Monday, September 21, 2009

Nashville business tenants benefit from landlords' deals

Nine months of free rent proved to be the deal clincher for Conservation Services Group as the nonprofit energy services firm scouted Nashville for office space earlier this year.
That generous kicker on a five-year lease for 6,200 square feet is one example of how aggressive some landlords have become to attract or keep business tenants.

"The pendulum has swung from a landlord's market to a tenant's market," said Whit McCrary, a principal with Colliers Turley Martin Tucker, who helped Conservation Services negotiate its lease at Metropolitan Airport Center.

Vacancy rates in a pair of office submarkets near Nashville International Airport stood at 16.8 percent and 22 percent as of June 30, according to real estate firm CB Richard Ellis. Downtown had a similarly high 21.5 percent vacancy rate. Other parts of town have better occupancy.

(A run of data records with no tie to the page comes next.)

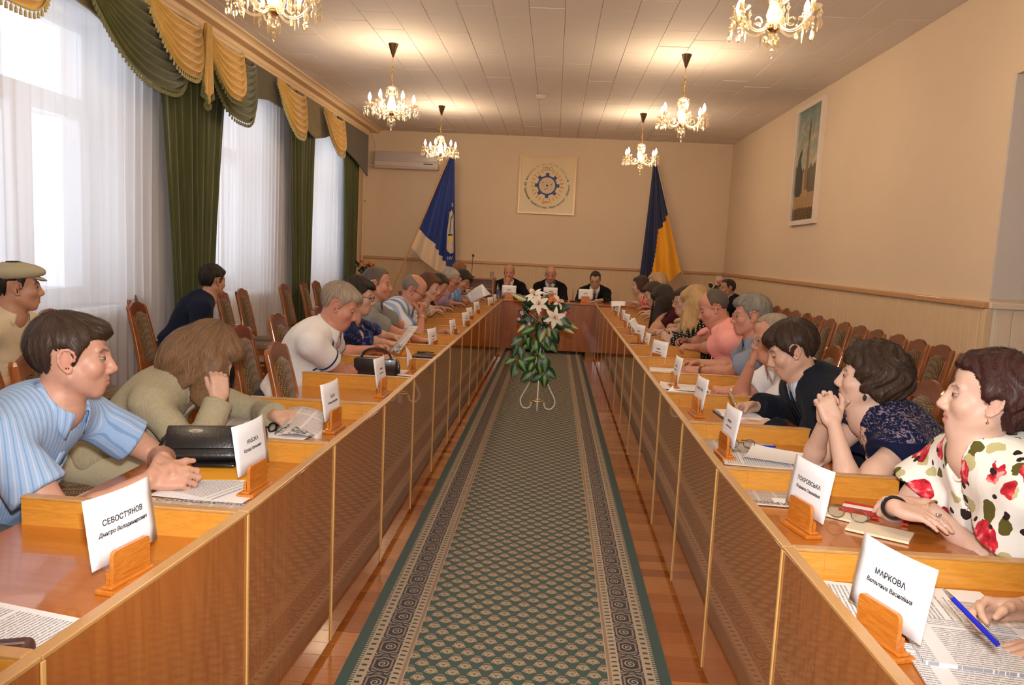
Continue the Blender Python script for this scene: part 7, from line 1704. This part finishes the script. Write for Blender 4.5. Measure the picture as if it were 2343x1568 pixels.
M_pk = plain('pink_bloom', srgb(226, 160, 172), .6); M_ye = plain('yellow_eye', srgb(220, 180, 70), .6); M_or = plain('orange_bloom', srgb(226, 120, 52), .5); M_bb = plain('tiny_white_bloom', srgb(232, 234, 224), .6)
def bloom(p, m, r=.012, par=None):
    b = MB(); 
    for k in range(5): a = k * 1.2566; b.lathe([(0, .003), (r * .5, .002), (r * .45, -.002), (0, -.003)], 6, Vector((p[0] + r * .7 * math.cos(a), p[1] - .004, p[2] + r * .7 * math.sin(a))), Matrix.Rotation(R_(80), 3, 'X'))
    b.mi = 1; bmesh.ops.create_icosphere(b.bm, subdivisions=1, radius=r * .35, matrix=Matrix.Translation(Vector(p) + Vector((0, -.006, 0)))); b.ob('blossom', [m, M_ye], par or fl_, smooth=True)
for x, y in ((400, 320), (350, 395), (325, 470), (555, 365), (545, 415), (640, 490), (440, 520), (820, 375), (810, 410), (360, 410)): bloom(pxp(x, y, -.10 + r9.uniform(-.03, .03)), M_pk, .013)
for x, y in ((680, 240), (720, 265), (665, 270)): bloom(pxp(x, y, -.07), M_or, .03)
b = MB()
for k in range(150):
    cx, cy = r9.choice(((450, 450), (570, 480), (770, 500), (480, 400), (390, 380), (620, 470), (800, 380), (560, 250)))
    p = pxp(cx + r9.gauss(0, 38), cy + r9.gauss(0, 32), -.09 + r9.uniform(-.05, .04)); bmesh.ops.create_icosphere(b.bm, subdivisions=1, radius=r9.uniform(.0022, .0042), matrix=Matrix.Translation(p))
b.ob('gypsophila', M_bb, fl_, smooth=True)['kind'] = 'stuff'
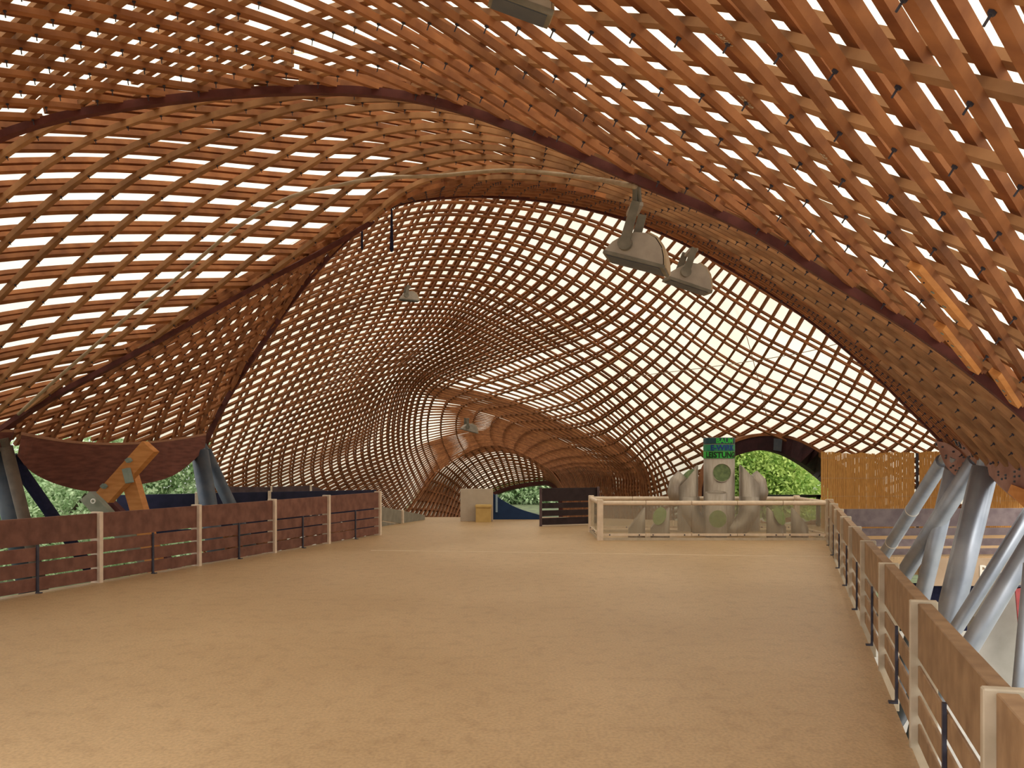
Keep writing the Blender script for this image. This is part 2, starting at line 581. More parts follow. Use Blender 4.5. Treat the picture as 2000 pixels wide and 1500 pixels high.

Amid an economic downturn that has caused real estate values to decline, more businesses with leases expiring are shopping around and winning concessions.

"There's so many great opportunities elsewhere that it's looking like we're going to get better space at a similar or lesser price," said Mac Hardcastle, a senior adviser at NMG Advisers, which is exploring options as its current lease nears an end.

Other businesses are more likely to stay put or seek shorter-term leases. That has put pressure on landlords to start renewal talks earlier, or to offer deals to sign tenants.

The owner of Oaks Tower in the airport area, for instance, is pitching one year's free rent on the top floor for a tenant with good credit willing to commit to seven to 10 years.

"The market's just low right now," said Thomas Frazier Baker V, a Memphis-based commercial leasing adviser working with the property's landlord. "The easier and least expensive option for tenants … is to stay put and see how things go with the economy."

Some submarkets are more full

In lease negotiations, how much leverage each party has is generally determined by the length of the potential lease, the amount of money that must be spent preparing the space for occupancy and a tenant's creditworthiness. Landlords that spend a lot on tenant improvements are less likely to offer free rent on top of that.

Deals, meanwhile, are harder to come by in office submarkets such as the Green Hills/Music Row and West End/Belle Meade areas, where less than 6 percent of space was vacant at midyear.

"There are some tenants looking for airport-type deals in Green Hills and West End, and some landlords are not there yet," said Tom Hooper, a broker with Eakin Partners LLC.

The airport submarkets have more vacant space, in part, because some regional insurance companies with offices near the airport have downsized, and advances in technology make proximity to the airport less important overall, Hooper said.

Developer John T. Rochford, who owns buildings, said landlords should guard against becoming too aggressive with offers of free rent.

For potential tenants, a building's quality, parking and how convenient it is for workers and visitors are other crucial factors, Rochford said. "The best-run organizations are going to focus more on all of the factors and not just price."